The smart contract injects the if/then code onto the Blockchain when a personal account sends contract code to the data field of an unaddressed transaction. The contract is then added to a “block” and assigned an address, at which point its code becomes immutable. As the parties to the contract perform on their obligations, smart contracts reduce costs by including automatic protocols.

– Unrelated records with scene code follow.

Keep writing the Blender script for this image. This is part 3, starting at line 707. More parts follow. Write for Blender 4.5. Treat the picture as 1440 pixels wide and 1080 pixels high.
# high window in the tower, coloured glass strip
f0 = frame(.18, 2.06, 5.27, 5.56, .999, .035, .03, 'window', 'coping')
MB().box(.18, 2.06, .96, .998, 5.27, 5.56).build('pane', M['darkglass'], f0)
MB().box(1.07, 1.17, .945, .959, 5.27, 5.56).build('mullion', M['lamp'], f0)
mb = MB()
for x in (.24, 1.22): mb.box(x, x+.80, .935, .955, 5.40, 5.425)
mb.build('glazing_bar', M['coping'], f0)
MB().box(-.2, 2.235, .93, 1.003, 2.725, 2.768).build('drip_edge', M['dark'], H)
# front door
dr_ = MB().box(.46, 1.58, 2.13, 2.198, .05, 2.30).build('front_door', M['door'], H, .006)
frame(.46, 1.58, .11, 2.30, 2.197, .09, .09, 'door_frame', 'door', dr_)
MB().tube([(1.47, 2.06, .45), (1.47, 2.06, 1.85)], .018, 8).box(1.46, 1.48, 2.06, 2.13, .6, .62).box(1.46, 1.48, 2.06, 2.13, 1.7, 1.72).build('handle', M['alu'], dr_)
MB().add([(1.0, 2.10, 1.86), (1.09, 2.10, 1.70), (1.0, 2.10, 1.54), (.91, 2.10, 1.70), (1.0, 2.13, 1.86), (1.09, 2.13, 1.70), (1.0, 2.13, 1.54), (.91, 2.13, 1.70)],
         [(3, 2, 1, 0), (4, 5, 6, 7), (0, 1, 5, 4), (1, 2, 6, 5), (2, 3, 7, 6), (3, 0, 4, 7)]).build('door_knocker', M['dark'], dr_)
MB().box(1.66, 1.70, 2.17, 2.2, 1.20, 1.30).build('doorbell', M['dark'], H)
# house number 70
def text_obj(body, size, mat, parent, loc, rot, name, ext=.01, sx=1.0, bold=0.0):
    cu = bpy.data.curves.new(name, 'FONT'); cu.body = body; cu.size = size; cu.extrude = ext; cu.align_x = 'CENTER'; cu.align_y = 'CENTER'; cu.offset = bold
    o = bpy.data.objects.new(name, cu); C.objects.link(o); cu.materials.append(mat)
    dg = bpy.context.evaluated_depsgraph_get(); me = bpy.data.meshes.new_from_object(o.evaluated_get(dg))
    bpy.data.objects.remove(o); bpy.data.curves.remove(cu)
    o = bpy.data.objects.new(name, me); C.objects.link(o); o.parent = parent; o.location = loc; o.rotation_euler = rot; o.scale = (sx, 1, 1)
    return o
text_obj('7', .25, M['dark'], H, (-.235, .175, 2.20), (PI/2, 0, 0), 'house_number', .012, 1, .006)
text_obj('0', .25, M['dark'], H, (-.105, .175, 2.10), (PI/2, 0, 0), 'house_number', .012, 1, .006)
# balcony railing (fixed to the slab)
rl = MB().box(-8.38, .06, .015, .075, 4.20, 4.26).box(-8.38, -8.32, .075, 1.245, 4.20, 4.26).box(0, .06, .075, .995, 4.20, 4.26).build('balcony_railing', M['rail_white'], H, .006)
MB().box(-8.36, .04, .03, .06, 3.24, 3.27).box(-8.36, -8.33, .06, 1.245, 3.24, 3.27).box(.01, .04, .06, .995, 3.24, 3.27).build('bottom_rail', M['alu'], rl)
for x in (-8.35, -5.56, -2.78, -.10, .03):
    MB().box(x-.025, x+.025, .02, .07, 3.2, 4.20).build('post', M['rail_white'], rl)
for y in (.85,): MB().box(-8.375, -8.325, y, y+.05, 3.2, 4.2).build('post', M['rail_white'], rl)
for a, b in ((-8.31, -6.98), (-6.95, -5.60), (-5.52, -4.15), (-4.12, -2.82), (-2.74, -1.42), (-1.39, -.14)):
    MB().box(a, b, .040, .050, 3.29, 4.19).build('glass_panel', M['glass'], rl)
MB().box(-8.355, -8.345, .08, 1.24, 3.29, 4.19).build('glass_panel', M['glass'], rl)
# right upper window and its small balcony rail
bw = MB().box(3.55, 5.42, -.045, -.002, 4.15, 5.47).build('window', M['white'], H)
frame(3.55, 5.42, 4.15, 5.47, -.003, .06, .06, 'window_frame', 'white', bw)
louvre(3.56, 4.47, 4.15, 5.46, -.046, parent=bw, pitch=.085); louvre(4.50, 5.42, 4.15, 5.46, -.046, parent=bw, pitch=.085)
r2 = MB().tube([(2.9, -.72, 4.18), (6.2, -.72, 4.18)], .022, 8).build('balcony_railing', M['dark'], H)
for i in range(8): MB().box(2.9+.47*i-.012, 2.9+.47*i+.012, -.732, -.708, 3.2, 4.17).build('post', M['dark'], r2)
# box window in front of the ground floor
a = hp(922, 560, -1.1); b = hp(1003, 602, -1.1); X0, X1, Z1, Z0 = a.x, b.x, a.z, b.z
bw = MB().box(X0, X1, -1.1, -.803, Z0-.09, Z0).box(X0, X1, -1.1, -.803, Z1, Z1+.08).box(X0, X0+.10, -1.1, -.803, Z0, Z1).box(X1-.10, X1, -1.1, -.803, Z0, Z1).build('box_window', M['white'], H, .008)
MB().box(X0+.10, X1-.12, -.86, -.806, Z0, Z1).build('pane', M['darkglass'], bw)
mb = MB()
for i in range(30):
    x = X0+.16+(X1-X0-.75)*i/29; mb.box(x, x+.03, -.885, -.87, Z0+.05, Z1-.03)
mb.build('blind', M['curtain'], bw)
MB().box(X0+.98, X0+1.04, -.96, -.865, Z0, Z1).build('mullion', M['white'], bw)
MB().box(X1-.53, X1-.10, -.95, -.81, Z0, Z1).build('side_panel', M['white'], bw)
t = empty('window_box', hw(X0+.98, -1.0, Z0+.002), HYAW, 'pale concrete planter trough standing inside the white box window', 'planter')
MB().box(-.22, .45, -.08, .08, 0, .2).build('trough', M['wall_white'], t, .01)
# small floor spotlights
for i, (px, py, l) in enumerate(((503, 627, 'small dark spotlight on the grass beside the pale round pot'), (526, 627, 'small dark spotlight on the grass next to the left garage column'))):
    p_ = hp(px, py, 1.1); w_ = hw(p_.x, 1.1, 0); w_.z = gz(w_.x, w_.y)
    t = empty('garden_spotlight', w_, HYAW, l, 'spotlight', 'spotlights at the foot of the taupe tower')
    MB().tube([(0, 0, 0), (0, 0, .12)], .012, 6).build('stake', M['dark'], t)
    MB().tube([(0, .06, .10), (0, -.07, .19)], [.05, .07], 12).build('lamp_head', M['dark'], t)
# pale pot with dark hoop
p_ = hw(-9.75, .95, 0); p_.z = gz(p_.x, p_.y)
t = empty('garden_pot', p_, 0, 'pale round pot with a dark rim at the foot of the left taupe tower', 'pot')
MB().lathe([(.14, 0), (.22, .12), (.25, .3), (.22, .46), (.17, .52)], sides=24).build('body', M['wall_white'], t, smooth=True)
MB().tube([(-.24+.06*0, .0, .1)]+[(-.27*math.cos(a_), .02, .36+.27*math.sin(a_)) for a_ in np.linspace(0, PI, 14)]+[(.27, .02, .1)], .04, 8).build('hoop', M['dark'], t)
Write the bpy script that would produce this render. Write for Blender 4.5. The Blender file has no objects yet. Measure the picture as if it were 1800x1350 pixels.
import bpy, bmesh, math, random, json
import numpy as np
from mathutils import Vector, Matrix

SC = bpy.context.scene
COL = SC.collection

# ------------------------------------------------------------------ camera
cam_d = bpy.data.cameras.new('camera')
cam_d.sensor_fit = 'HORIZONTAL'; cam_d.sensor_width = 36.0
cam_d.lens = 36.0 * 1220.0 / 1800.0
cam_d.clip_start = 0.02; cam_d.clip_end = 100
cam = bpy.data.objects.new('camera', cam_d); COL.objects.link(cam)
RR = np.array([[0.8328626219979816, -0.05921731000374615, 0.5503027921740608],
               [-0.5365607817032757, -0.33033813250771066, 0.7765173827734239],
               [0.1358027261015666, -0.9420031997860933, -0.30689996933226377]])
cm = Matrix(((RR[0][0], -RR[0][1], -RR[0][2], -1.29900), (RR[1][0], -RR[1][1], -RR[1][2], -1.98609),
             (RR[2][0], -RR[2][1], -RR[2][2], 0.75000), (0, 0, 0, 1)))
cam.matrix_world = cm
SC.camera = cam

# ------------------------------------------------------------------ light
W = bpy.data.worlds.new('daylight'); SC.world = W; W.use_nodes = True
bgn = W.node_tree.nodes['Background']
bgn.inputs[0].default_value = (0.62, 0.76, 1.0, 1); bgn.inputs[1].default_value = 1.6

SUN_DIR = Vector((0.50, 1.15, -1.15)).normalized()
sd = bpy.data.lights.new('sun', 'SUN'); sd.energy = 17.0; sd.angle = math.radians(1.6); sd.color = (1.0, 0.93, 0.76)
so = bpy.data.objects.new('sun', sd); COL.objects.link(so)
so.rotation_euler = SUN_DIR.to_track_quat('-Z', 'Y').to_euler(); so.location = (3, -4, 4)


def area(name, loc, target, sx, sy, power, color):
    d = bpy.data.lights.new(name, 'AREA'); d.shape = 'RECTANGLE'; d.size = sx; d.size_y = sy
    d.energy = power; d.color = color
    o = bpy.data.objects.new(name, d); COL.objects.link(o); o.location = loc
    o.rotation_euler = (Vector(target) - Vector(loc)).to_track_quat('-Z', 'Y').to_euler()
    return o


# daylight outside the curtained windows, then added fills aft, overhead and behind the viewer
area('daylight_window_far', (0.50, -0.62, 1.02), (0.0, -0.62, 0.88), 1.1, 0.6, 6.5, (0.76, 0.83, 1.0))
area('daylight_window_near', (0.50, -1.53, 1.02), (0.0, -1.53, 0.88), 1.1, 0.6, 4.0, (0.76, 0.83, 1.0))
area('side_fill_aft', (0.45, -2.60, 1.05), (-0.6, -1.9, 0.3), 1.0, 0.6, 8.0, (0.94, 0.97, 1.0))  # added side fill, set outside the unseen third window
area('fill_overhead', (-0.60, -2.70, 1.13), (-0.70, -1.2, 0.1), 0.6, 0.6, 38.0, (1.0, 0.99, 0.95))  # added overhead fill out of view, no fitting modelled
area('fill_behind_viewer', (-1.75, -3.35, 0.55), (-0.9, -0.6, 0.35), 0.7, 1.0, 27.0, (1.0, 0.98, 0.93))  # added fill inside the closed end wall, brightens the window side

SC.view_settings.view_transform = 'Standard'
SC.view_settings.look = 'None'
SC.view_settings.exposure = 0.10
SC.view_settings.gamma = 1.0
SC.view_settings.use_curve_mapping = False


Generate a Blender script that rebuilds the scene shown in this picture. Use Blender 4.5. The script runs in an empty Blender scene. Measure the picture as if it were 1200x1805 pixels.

But what if the smart contract contains self-executing “then” statements that the parties do not wish to happen automatically? For example, in the event of a default, a contract may provide the non-defaulting party the option to terminate all outstanding transactions. A non-defaulting party, however, may elect to not exercise such a right to terminate, depending on its relationship with the defaulting party, the time, nature, and extent of the default, or a host of other external factors. Those variables would seem to not translate easily into the code. As a solution, a clever “drafter” of the smart contract can create a bespoke smart contract whereby only certain elements of the contract are “smart.” Rather than trigger an event automatically, a well-tailored smart contract can create an automatic alert to notify the non-breaching party that something is afoul.

Smart contracts also incorporate a host of security mechanisms that allow them to provide additional safeguards compared to traditional contracts. For example, to breach a vending machine’s smart contract, you must break into its lockbox. Similarly, to breach a Blockchain loan contract, you must compromise the most important component of the Blockchain: the consensus protocol. The consensus protocol is the mechanism to achieve agreement on the “truth” when the Blockchain is receiving data from many independent sources. The consensus protocol provides smart contracts with a built-in security mechanism, which in a world where the next data breach might only be hours away, can be invaluable to a client.